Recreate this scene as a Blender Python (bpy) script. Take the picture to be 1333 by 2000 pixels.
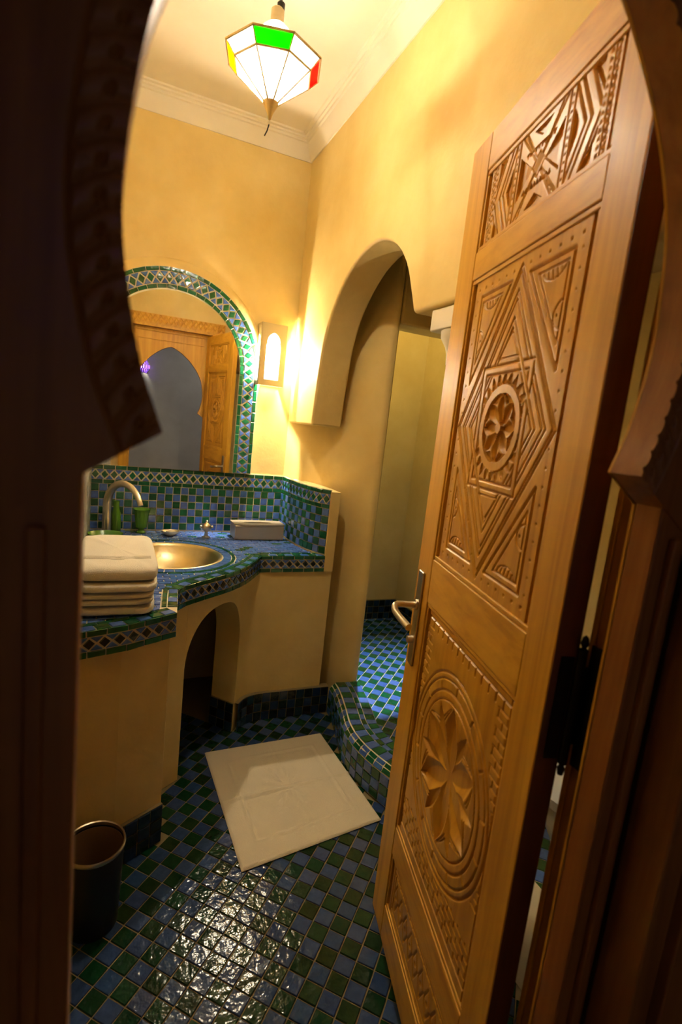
import bpy, math, random
import numpy as np
from mathutils import Vector, Matrix
random.seed(7); rng = np.random.default_rng(7)
for o in list(bpy.data.objects): bpy.data.objects.remove(o)
scene = bpy.context.scene; COL = scene.collection

# ------------------------------------------------------------------ camera, world, lights, exposure
EYE = 1.45
YAW, PITCH, ROLL, FPX = math.radians(24.0), math.radians(9.15), math.radians(6.28), 1019.4
fw = Vector((math.sin(YAW)*math.cos(PITCH), math.cos(YAW)*math.cos(PITCH), -math.sin(PITCH)))
rt = Vector((math.cos(YAW), -math.sin(YAW), 0)); up = rt.cross(fw)
cR, sR = math.cos(ROLL), math.sin(ROLL)
c_right = cR*rt + sR*up; c_up = -sR*rt + cR*up
cam_d = bpy.data.cameras.new('camera'); cam = bpy.data.objects.new('camera', cam_d); COL.objects.link(cam)
cam.matrix_world = Matrix(((c_right.x, c_up.x, -fw.x, 0), (c_right.y, c_up.y, -fw.y, 0), (c_right.z, c_up.z, -fw.z, EYE), (0, 0, 0, 1)))
cam_d.sensor_fit = 'VERTICAL'; cam_d.sensor_height = 36; cam_d.sensor_width = 24
cam_d.lens = FPX/2000*36; cam_d.clip_start = .02
cam_d.dof.use_dof = True; cam_d.dof.focus_distance = 1.9; cam_d.dof.aperture_fstop = 3.6
scene.camera = cam
scene.cycles.adaptive_threshold = .07; scene.cycles.max_bounces = 6; scene.cycles.diffuse_bounces = 3; scene.cycles.glossy_bounces = 3; scene.cycles.transparent_max_bounces = 6
scene.view_settings.view_transform = 'Standard'; scene.view_settings.look = 'None'
scene.view_settings.gamma = 1; scene.view_settings.use_curve_mapping = False
scene.view_settings.exposure = 1.72
w = bpy.data.worlds.new('world'); scene.world = w; w.use_nodes = True
w.node_tree.nodes['Background'].inputs[0].default_value = (.9, .7, .5, 1)
w.node_tree.nodes['Background'].inputs[1].default_value = 0.0
P_PENDANT, P_SCONCE, P_SHOWER, P_HALL, P_HFILL = 108.0, 96.0, 145.0, .45, 11.0      # lamp powers in watts
C_PENDANT, C_SCONCE, C_SHOWER, C_HALL = (1, .93, .80), (1, .92, .75), (.72, .87, 1), (1, .96, .9)

# ------------------------------------------------------------------ helpers
WL = {}
def wl(p): return WL[p.name] if p else Vector((0, 0, 0))
def link(o, parent, loc):
    COL.objects.link(o)
    if parent: o.parent = parent
    o.location = Vector(loc) - wl(parent); WL[o.name] = Vector(loc)
    return o
def tag(o, label=None, cat=None, group=None, kind=None):
    if label: o['label'] = label
    if cat: o['category'] = cat
    if group: o['group'] = group
    if kind: o['kind'] = kind
    return o
def thing(name, loc, label=None, cat=None, group=None, kind=None):
    return tag(link(bpy.data.objects.new(name, None), None, loc), label, cat, group, kind)
def mk(name, verts, faces, mat, parent=None, smooth=None, bevel=0, seg=2, origin=None):
    v = np.asarray(verts, dtype=np.float64).reshape(-1, 3)
    if origin is None:
        lo, hi = v.min(0), v.max(0); origin = ((lo[0]+hi[0])/2, (lo[1]+hi[1])/2, lo[2])
    v = v - np.array(origin)
    me = bpy.data.meshes.new(name)
    if isinstance(faces, np.ndarray):
        n, k = faces.shape
        me.vertices.add(len(v)); me.vertices.foreach_set('co', v.astype(np.float32).ravel())
        me.loops.add(n*k); me.loops.foreach_set('vertex_index', faces.astype(np.int32).ravel())
        me.polygons.add(n); me.polygons.foreach_set('loop_start', np.arange(0, n*k, k, dtype=np.int32))
        me.update(calc_edges=True)
    else:
        me.from_pydata(v.tolist(), [], faces)
    me.materials.append(mat)
    if smooth is not None:
        me.polygons.foreach_set('use_smooth', [True]*len(me.polygons)); me.set_sharp_from_angle(angle=math.radians(smooth))
    me.update()
    o = link(bpy.data.objects.new(name, me), parent, origin)
    if bevel:
        b = o.modifiers.new('bevel', 'BEVEL'); b.width = bevel; b.segments = seg; b.limit_method = 'ANGLE'; b.angle_limit = math.radians(40)
        me.polygons.foreach_set('use_smooth', [True]*len(me.polygons)); b.harden_normals = True
    return o
BOXF = [(0, 3, 2, 1), (4, 5, 6, 7), (0, 1, 5, 4), (1, 2, 6, 5), (2, 3, 7, 6), (3, 0, 4, 7)]
def boxv(x0, x1, y0, y1, z0, z1, f=None):
    v = [(x0, y0, z0), (x1, y0, z0), (x1, y1, z0), (x0, y1, z0), (x0, y0, z1), (x1, y0, z1), (x1, y1, z1), (x0, y1, z1)]
    return [f(*p) for p in v] if f else v
def box(name, x0, x1, y0, y1, z0, z1, mat, parent=None, bevel=0, f=None, seg=2):
    return mk(name, boxv(x0, x1, y0, y1, z0, z1, f), BOXF, mat, parent, bevel=bevel, seg=seg)
class MB:
    def __init__(s): s.v = []; s.f = []
    def add(s, v, f): n = len(s.v); s.v += [tuple(p) for p in v]; s.f += [tuple(i+n for i in q) for q in f]; return s
    def box(s, *a, f=None): return s.add(boxv(*a, f=f), BOXF)
    def lathe(s, prof, c=(0, 0, 0), n=32, sx=1, sy=1, closed=False):
        v, f = [], []
        for r, z in prof:
            for k in range(n):
                a = 2*math.pi*k/n; v.append((c[0]+r*sx*math.cos(a), c[1]+r*sy*math.sin(a), c[2]+z))
        for i in range(len(prof)-1):
            for k in range(n):
                k2 = (k+1) % n; f.append((i*n+k, i*n+k2, (i+1)*n+k2, (i+1)*n+k))
        f.append(tuple(range(n))[::-1]) if prof[0][0] > 1e-6 and closed else None
        if closed and prof[-1][0] > 1e-6: f.append(tuple((len(prof)-1)*n+k for k in range(n)))
        return s.add(v, f)
    def tube(s, pts, rad, n=12, caps=True):
        pts = [Vector(p) for p in pts]; v, f = [], []; m = len(pts)
        rad = rad if isinstance(rad, (list, tuple)) else [rad]*m
        t = [(pts[min(i+1, m-1)]-pts[max(i-1, 0)]).normalized() for i in range(m)]
        a = t[0].orthogonal().normalized()
        for i in range(m):
            a = (a - t[i]*a.dot(t[i])).normalized(); b = t[i].cross(a)
            for k in range(n):
                q = 2*math.pi*k/n; v.append(pts[i]+rad[i]*(math.cos(q)*a+math.sin(q)*b))
        for i in range(m-1):
            for k in range(n):
                k2 = (k+1) % n; f.append((i*n+k, i*n+k2, (i+1)*n+k2, (i+1)*n+k))
        if caps: f.append(tuple(range(n))[::-1]); f.append(tuple((m-1)*n+k for k in range(n)))
        return s.add(v, f)
    def build(s, name, mat, parent=None, smooth=40, bevel=0, **k): return mk(name, s.v, s.f, mat, parent, None if bevel else smooth, bevel, **k)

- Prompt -
Reproduce the material in its entirety and word for word, without the pictures.

- Solution to the exercise -
Recreate this scene as a Blender Python (bpy) script. Take the picture to be 1333 by 2000 pixels.
import bpy, math, random
import numpy as np
from mathutils import Vector, Matrix
random.seed(7); rng = np.random.default_rng(7)
for o in list(bpy.data.objects): bpy.data.objects.remove(o)
scene = bpy.context.scene; COL = scene.collection

# ------------------------------------------------------------------ camera, world, lights, exposure
EYE = 1.45
YAW, PITCH, ROLL, FPX = math.radians(24.0), math.radians(9.15), math.radians(6.28), 1019.4
fw = Vector((math.sin(YAW)*math.cos(PITCH), math.cos(YAW)*math.cos(PITCH), -math.sin(PITCH)))
rt = Vector((math.cos(YAW), -math.sin(YAW), 0)); up = rt.cross(fw)
cR, sR = math.cos(ROLL), math.sin(ROLL)
c_right = cR*rt + sR*up; c_up = -sR*rt + cR*up
cam_d = bpy.data.cameras.new('camera'); cam = bpy.data.objects.new('camera', cam_d); COL.objects.link(cam)
cam.matrix_world = Matrix(((c_right.x, c_up.x, -fw.x, 0), (c_right.y, c_up.y, -fw.y, 0), (c_right.z, c_up.z, -fw.z, EYE), (0, 0, 0, 1)))
cam_d.sensor_fit = 'VERTICAL'; cam_d.sensor_height = 36; cam_d.sensor_width = 24
cam_d.lens = FPX/2000*36; cam_d.clip_start = .02
cam_d.dof.use_dof = True; cam_d.dof.focus_distance = 1.9; cam_d.dof.aperture_fstop = 3.6
scene.camera = cam
scene.cycles.adaptive_threshold = .07; scene.cycles.max_bounces = 6; scene.cycles.diffuse_bounces = 3; scene.cycles.glossy_bounces = 3; scene.cycles.transparent_max_bounces = 6
scene.view_settings.view_transform = 'Standard'; scene.view_settings.look = 'None'
scene.view_settings.gamma = 1; scene.view_settings.use_curve_mapping = False
scene.view_settings.exposure = 1.72
w = bpy.data.worlds.new('world'); scene.world = w; w.use_nodes = True
w.node_tree.nodes['Background'].inputs[0].default_value = (.9, .7, .5, 1)
w.node_tree.nodes['Background'].inputs[1].default_value = 0.0
P_PENDANT, P_SCONCE, P_SHOWER, P_HALL, P_HFILL = 108.0, 96.0, 145.0, .45, 11.0      # lamp powers in watts
C_PENDANT, C_SCONCE, C_SHOWER, C_HALL = (1, .93, .80), (1, .92, .75), (.72, .87, 1), (1, .96, .9)

# ------------------------------------------------------------------ helpers
WL = {}
def wl(p): return WL[p.name] if p else Vector((0, 0, 0))
def link(o, parent, loc):
    COL.objects.link(o)
    if parent: o.parent = parent
    o.location = Vector(loc) - wl(parent); WL[o.name] = Vector(loc)
    return o
def tag(o, label=None, cat=None, group=None, kind=None):
    if label: o['label'] = label
    if cat: o['category'] = cat
    if group: o['group'] = group
    if kind: o['kind'] = kind
    return o
def thing(name, loc, label=None, cat=None, group=None, kind=None):
    return tag(link(bpy.data.objects.new(name, None), None, loc), label, cat, group, kind)
def mk(name, verts, faces, mat, parent=None, smooth=None, bevel=0, seg=2, origin=None):
    v = np.asarray(verts, dtype=np.float64).reshape(-1, 3)
    if origin is None:
        lo, hi = v.min(0), v.max(0); origin = ((lo[0]+hi[0])/2, (lo[1]+hi[1])/2, lo[2])
    v = v - np.array(origin)
    me = bpy.data.meshes.new(name)
    if isinstance(faces, np.ndarray):
        n, k = faces.shape
        me.vertices.add(len(v)); me.vertices.foreach_set('co', v.astype(np.float32).ravel())
        me.loops.add(n*k); me.loops.foreach_set('vertex_index', faces.astype(np.int32).ravel())
        me.polygons.add(n); me.polygons.foreach_set('loop_start', np.arange(0, n*k, k, dtype=np.int32))
        me.update(calc_edges=True)
    else:
        me.from_pydata(v.tolist(), [], faces)
    me.materials.append(mat)
    if smooth is not None:
        me.polygons.foreach_set('use_smooth', [True]*len(me.polygons)); me.set_sharp_from_angle(angle=math.radians(smooth))
    me.update()
    o = link(bpy.data.objects.new(name, me), parent, origin)
    if bevel:
        b = o.modifiers.new('bevel', 'BEVEL'); b.width = bevel; b.segments = seg; b.limit_method = 'ANGLE'; b.angle_limit = math.radians(40)
        me.polygons.foreach_set('use_smooth', [True]*len(me.polygons)); b.harden_normals = True
    return o
BOXF = [(0, 3, 2, 1), (4, 5, 6, 7), (0, 1, 5, 4), (1, 2, 6, 5), (2, 3, 7, 6), (3, 0, 4, 7)]
def boxv(x0, x1, y0, y1, z0, z1, f=None):
    v = [(x0, y0, z0), (x1, y0, z0), (x1, y1, z0), (x0, y1, z0), (x0, y0, z1), (x1, y0, z1), (x1, y1, z1), (x0, y1, z1)]
    return [f(*p) for p in v] if f else v
def box(name, x0, x1, y0, y1, z0, z1, mat, parent=None, bevel=0, f=None, seg=2):
    return mk(name, boxv(x0, x1, y0, y1, z0, z1, f), BOXF, mat, parent, bevel=bevel, seg=seg)
class MB:
    def __init__(s): s.v = []; s.f = []
    def add(s, v, f): n = len(s.v); s.v += [tuple(p) for p in v]; s.f += [tuple(i+n for i in q) for q in f]; return s
    def box(s, *a, f=None): return s.add(boxv(*a, f=f), BOXF)
    def lathe(s, prof, c=(0, 0, 0), n=32, sx=1, sy=1, closed=False):
        v, f = [], []
        for r, z in prof:
            for k in range(n):
                a = 2*math.pi*k/n; v.append((c[0]+r*sx*math.cos(a), c[1]+r*sy*math.sin(a), c[2]+z))
        for i in range(len(prof)-1):
            for k in range(n):
                k2 = (k+1) % n; f.append((i*n+k, i*n+k2, (i+1)*n+k2, (i+1)*n+k))
        f.append(tuple(range(n))[::-1]) if prof[0][0] > 1e-6 and closed else None
        if closed and prof[-1][0] > 1e-6: f.append(tuple((len(prof)-1)*n+k for k in range(n)))
        return s.add(v, f)
    def tube(s, pts, rad, n=12, caps=True):
        pts = [Vector(p) for p in pts]; v, f = [], []; m = len(pts)
        rad = rad if isinstance(rad, (list, tuple)) else [rad]*m
        t = [(pts[min(i+1, m-1)]-pts[max(i-1, 0)]).normalized() for i in range(m)]
        a = t[0].orthogonal().normalized()
        for i in range(m):
            a = (a - t[i]*a.dot(t[i])).normalized(); b = t[i].cross(a)
            for k in range(n):
                q = 2*math.pi*k/n; v.append(pts[i]+rad[i]*(math.cos(q)*a+math.sin(q)*b))
        for i in range(m-1):
            for k in range(n):
                k2 = (k+1) % n; f.append((i*n+k, i*n+k2, (i+1)*n+k2, (i+1)*n+k))
        if caps: f.append(tuple(range(n))[::-1]); f.append(tuple((m-1)*n+k for k in range(n)))
        return s.add(v, f)
    def build(s, name, mat, parent=None, smooth=40, bevel=0, **k): return mk(name, s.v, s.f, mat, parent, None if bevel else smooth, bevel, **k)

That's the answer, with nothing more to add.